— start Supplied information —

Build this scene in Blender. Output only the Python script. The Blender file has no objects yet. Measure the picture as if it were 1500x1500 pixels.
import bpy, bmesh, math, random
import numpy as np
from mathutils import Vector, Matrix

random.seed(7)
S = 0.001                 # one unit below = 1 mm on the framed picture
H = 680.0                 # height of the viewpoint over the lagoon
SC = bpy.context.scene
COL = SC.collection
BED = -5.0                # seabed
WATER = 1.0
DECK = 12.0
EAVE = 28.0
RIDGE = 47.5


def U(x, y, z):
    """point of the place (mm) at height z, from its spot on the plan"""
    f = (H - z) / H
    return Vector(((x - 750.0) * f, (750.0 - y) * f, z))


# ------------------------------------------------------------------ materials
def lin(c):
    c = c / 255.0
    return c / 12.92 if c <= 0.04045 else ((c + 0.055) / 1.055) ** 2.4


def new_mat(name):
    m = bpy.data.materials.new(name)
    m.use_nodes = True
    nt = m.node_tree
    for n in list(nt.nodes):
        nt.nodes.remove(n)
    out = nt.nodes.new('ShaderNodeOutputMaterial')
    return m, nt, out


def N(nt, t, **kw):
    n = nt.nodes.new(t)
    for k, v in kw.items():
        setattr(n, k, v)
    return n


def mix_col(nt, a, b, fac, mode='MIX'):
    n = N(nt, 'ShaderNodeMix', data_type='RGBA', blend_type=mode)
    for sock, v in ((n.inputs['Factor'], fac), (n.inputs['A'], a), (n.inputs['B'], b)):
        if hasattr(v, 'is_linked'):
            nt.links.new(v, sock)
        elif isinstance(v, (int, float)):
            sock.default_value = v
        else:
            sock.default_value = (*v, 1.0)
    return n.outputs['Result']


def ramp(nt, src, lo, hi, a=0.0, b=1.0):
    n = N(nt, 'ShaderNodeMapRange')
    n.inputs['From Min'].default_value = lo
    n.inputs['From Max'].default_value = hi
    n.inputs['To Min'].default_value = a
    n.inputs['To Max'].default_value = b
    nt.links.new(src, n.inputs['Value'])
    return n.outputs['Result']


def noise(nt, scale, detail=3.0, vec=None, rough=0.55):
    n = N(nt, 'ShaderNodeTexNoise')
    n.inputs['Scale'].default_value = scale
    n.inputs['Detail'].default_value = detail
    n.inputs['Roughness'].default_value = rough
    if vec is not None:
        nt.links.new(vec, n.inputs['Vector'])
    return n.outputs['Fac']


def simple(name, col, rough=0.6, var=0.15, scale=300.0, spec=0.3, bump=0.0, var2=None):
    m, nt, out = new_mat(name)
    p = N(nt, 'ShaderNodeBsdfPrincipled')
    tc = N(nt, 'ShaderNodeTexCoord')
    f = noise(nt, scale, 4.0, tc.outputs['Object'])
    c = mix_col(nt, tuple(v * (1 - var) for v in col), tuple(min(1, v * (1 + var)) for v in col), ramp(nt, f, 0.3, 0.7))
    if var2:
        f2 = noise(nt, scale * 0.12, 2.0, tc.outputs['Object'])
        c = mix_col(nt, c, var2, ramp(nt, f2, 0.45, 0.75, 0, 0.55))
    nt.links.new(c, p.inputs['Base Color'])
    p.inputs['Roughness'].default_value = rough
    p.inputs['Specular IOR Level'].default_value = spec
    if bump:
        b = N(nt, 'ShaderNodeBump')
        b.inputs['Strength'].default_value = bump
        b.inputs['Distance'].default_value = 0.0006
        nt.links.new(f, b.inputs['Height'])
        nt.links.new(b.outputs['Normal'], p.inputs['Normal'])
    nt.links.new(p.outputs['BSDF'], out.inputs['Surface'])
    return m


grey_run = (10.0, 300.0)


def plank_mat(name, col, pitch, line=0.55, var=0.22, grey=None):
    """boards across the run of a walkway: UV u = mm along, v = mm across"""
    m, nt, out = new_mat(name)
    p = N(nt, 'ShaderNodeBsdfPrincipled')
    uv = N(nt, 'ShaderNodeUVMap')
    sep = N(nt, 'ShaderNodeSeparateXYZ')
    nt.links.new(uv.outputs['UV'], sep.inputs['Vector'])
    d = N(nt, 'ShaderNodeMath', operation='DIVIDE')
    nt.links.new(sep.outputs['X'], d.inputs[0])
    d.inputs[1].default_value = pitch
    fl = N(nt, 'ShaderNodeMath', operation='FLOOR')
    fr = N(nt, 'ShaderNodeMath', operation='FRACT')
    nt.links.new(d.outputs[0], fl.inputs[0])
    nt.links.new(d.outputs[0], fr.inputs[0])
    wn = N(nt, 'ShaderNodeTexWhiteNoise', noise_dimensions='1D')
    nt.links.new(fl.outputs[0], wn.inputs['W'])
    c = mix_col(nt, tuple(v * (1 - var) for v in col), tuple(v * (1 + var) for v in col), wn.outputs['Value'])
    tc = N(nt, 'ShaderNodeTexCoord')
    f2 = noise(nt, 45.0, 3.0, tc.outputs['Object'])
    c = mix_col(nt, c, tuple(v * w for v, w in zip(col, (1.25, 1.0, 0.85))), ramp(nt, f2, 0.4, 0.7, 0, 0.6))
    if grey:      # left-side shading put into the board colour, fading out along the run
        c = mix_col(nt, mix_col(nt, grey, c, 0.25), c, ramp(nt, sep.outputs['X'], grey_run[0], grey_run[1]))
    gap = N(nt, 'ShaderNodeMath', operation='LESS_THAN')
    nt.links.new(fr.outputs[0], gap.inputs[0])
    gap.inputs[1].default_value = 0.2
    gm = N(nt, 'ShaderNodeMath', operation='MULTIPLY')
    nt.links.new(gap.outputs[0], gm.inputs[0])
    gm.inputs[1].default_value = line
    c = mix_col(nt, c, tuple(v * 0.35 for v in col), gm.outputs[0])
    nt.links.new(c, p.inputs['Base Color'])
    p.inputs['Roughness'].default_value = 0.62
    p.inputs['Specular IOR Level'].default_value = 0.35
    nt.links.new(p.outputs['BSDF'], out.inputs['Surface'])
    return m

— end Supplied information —

§ Directions
Set down the lines above as they stand, starting with the first line and ending with the line that contains "return c / 12.92".

§ The answer
Build this scene in Blender. Output only the Python script. The Blender file has no objects yet. Measure the picture as if it were 1500x1500 pixels.
import bpy, bmesh, math, random
import numpy as np
from mathutils import Vector, Matrix

random.seed(7)
S = 0.001                 # one unit below = 1 mm on the framed picture
H = 680.0                 # height of the viewpoint over the lagoon
SC = bpy.context.scene
COL = SC.collection
BED = -5.0                # seabed
WATER = 1.0
DECK = 12.0
EAVE = 28.0
RIDGE = 47.5


def U(x, y, z):
    """point of the place (mm) at height z, from its spot on the plan"""
    f = (H - z) / H
    return Vector(((x - 750.0) * f, (750.0 - y) * f, z))


# ------------------------------------------------------------------ materials
def lin(c):
    c = c / 255.0
    return c / 12.92 if c <= 0.04045 else ((c + 0.055) / 1.055) ** 2.4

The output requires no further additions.